The opportunities are there for the taking. And winning the line of scrimmage in the run game shouldn’t be the only goal.
Even at the bottom, Brian Kelly believes this team has the ingredients of something special.
Notre Dame’s head coach wasn’t in the mood to go big-picture on Thursday. But prodded into thinking back to other struggles he’s had over his 27 years as a head coach, Kelly made an interesting comparison for this football team—looking back to when some of his players were in diapers.
“It reminds me of my Grand Valley State team in 1999. We went 5-5-1, and then we went 50-3 or 50-4,” Kelly said, before joking that even this quote will be taken out of context. “It reminds me of a team that once they gain their confidence and once they break through, they’re going to have some success for a while.”
That’s the goal from here on out. Find that confidence. Find that momentum. And realize that this roster, even if it feels frustrating and difficult now, will be the one that’s tasked with winning football games in the very near future.

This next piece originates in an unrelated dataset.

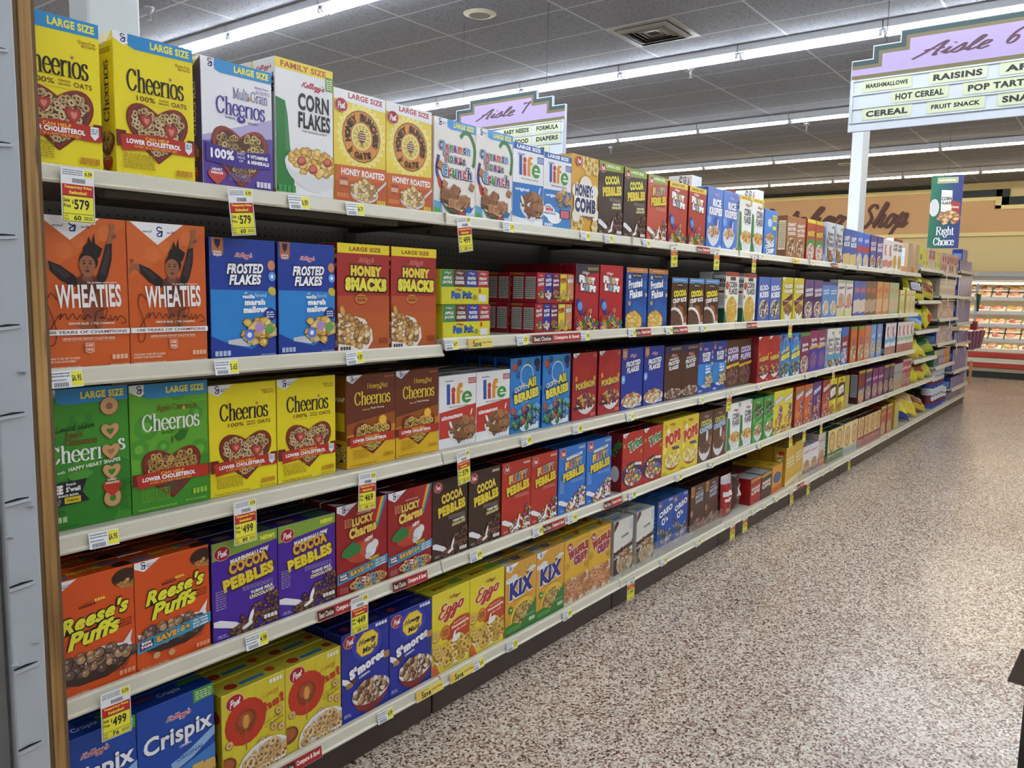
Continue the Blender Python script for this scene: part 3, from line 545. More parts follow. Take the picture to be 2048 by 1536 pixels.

“[We] played a lot of young players. Let them experience it. Held them to high standards,” Kelly said of that Grand Valley team. “We’ve heard that before and really didn’t make any excuses. They were young, but [we] pushed them pretty hard, knowing that they were going to be successful.”
Kelly might be selling hope, a valuable commodity for a head coach on the lookout for hard-to-find wins. But he’s likely to get the benefit of the doubt from his bosses, a season that looks like an outlier during a career that’s seen Kelly win clips at a rate among the best in the game.
But that doesn’t buy him unlimited time. And after four losses by 21 points, Kelly knows that his team needs to break through.
“We’re going to be in close games. We’ve just got to finish them,” Kelly said. “That’s the will, the single-minded focus. I think they clearly understand that. They’re ready to win.”